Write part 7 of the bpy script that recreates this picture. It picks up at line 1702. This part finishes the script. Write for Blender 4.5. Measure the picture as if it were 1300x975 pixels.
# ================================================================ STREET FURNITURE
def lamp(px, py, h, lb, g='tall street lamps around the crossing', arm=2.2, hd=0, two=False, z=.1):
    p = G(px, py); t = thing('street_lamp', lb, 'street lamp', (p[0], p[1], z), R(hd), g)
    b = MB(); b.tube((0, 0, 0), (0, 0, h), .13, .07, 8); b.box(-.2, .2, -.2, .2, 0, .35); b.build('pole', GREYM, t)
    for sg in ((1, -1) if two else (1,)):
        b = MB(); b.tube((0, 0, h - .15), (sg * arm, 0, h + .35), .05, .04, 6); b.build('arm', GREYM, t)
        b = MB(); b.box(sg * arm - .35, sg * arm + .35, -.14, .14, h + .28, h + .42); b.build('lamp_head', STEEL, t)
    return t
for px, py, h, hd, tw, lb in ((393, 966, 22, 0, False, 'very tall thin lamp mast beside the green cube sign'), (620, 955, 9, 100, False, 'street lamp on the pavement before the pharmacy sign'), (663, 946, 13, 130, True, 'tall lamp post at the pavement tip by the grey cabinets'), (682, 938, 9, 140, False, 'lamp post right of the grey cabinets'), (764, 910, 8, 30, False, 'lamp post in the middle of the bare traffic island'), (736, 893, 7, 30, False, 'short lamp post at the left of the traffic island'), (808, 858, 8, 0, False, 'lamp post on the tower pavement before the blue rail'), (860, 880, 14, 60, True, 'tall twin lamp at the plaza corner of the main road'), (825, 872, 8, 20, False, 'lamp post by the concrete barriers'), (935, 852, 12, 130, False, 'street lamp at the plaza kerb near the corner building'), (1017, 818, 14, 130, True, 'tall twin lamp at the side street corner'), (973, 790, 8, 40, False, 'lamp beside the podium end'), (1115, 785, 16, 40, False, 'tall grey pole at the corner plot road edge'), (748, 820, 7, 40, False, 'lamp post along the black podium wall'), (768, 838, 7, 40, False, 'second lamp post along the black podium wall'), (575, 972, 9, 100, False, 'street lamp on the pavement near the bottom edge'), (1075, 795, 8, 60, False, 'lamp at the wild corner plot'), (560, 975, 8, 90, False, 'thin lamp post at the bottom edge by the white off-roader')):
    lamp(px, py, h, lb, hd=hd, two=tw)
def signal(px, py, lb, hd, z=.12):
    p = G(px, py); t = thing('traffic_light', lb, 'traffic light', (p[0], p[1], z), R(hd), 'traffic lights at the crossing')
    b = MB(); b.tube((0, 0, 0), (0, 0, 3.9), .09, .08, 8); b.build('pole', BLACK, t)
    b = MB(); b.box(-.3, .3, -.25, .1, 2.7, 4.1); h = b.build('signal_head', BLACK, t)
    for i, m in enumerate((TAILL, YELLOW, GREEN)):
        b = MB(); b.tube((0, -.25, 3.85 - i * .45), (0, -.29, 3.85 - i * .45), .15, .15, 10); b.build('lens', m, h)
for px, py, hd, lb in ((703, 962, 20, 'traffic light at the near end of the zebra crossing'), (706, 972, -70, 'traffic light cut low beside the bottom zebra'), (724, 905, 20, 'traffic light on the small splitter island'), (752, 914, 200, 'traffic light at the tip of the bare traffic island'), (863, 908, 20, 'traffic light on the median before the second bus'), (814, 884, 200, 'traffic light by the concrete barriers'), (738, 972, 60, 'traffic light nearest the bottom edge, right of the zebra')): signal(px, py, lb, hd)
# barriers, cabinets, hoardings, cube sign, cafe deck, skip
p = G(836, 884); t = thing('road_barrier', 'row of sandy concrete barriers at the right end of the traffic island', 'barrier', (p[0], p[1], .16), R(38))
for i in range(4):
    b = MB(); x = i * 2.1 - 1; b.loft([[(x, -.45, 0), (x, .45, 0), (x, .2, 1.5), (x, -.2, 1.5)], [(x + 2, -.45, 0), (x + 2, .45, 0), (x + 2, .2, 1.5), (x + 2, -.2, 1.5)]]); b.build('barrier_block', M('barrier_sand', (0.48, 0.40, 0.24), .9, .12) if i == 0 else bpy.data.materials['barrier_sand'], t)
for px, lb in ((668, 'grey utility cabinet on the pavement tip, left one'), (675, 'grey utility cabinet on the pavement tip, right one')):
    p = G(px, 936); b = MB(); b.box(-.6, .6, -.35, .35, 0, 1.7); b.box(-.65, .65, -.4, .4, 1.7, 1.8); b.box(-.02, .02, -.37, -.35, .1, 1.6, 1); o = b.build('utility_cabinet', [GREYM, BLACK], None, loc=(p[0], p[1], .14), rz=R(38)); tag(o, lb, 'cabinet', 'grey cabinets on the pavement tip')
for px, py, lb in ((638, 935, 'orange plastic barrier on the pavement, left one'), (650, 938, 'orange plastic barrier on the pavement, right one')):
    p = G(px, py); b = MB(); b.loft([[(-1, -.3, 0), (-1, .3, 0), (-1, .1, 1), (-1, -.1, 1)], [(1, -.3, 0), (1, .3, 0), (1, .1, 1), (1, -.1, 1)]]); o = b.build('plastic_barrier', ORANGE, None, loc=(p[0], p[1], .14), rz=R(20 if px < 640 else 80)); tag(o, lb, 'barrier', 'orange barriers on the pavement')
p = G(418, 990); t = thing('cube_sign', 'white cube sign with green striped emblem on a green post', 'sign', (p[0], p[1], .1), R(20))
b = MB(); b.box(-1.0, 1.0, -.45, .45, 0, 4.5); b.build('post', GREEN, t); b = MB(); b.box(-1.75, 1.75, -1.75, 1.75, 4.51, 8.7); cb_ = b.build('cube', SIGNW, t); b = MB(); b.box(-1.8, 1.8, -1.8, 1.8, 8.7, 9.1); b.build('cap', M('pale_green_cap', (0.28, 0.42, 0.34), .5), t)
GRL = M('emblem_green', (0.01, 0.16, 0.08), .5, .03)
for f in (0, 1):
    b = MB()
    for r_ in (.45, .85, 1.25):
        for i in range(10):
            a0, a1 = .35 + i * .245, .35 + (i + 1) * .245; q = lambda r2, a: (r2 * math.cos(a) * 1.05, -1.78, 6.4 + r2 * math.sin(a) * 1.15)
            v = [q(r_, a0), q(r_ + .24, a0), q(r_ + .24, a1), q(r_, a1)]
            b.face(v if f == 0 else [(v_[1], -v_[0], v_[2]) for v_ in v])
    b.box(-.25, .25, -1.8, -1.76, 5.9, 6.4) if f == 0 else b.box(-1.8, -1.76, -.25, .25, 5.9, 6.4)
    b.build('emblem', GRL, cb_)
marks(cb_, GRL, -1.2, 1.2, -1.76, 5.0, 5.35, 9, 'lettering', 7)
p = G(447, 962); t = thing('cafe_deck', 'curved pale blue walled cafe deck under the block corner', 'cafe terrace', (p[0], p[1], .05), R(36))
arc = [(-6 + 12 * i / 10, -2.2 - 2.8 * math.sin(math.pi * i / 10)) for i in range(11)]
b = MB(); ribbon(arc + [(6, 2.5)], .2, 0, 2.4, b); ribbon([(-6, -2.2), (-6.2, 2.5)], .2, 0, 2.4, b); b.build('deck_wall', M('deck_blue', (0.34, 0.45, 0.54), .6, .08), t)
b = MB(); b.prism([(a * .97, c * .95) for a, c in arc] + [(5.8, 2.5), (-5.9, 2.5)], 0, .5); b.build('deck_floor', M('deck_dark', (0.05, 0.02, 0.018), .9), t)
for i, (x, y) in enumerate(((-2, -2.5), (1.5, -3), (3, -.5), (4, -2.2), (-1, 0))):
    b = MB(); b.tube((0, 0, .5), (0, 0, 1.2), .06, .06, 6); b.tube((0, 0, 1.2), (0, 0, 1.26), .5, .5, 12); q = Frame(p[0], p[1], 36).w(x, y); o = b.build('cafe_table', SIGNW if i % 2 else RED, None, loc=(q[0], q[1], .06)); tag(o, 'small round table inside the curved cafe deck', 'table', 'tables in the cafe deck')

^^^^

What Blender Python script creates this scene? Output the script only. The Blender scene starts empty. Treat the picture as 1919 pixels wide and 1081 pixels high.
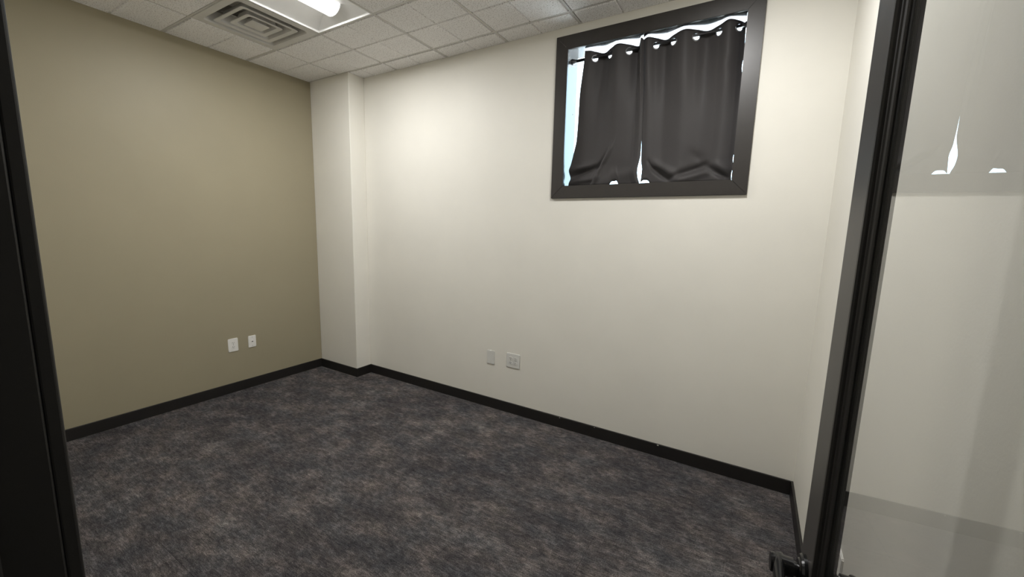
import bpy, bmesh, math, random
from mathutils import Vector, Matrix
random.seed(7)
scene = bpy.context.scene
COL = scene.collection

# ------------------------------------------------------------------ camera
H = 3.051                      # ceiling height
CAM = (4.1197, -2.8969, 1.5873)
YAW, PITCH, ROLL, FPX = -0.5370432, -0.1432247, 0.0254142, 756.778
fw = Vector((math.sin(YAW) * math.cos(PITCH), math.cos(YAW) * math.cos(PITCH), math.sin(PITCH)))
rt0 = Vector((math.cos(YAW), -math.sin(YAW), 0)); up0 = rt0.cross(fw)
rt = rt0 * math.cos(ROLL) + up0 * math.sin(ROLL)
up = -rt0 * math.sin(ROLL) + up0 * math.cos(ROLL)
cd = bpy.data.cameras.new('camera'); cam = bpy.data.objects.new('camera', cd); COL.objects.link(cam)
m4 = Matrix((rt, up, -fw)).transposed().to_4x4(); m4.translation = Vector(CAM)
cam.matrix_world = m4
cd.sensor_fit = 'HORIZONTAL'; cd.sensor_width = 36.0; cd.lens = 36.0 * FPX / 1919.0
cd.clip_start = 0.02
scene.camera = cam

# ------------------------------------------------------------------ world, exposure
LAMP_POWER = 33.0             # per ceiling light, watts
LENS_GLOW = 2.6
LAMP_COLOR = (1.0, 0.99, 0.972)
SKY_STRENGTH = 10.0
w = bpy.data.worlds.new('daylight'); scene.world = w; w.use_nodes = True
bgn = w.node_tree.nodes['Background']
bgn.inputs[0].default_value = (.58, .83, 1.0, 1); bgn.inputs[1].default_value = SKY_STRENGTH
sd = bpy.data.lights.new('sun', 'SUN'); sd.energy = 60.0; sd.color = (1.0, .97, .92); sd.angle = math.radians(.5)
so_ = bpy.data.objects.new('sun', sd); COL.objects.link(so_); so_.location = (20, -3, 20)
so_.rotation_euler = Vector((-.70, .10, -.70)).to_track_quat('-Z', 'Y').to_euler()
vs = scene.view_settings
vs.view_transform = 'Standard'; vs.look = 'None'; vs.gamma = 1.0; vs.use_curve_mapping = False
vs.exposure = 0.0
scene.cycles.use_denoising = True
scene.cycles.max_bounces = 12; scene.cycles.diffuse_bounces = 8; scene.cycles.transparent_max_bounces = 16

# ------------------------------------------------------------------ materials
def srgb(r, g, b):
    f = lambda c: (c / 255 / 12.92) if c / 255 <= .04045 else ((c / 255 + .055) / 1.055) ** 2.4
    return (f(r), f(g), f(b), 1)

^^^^

• [Written instruction]
Return every line above that contains the word "pixels".

• [Task answer]
Write part 7 of the bpy script that recreates this picture. It picks up at line 1702. This part finishes the script. Write for Blender 4.5. Measure the picture as if it were 1300x975 pixels.
What Blender Python script creates this scene? Output the script only. The Blender scene starts empty. Treat the picture as 1919 pixels wide and 1081 pixels high.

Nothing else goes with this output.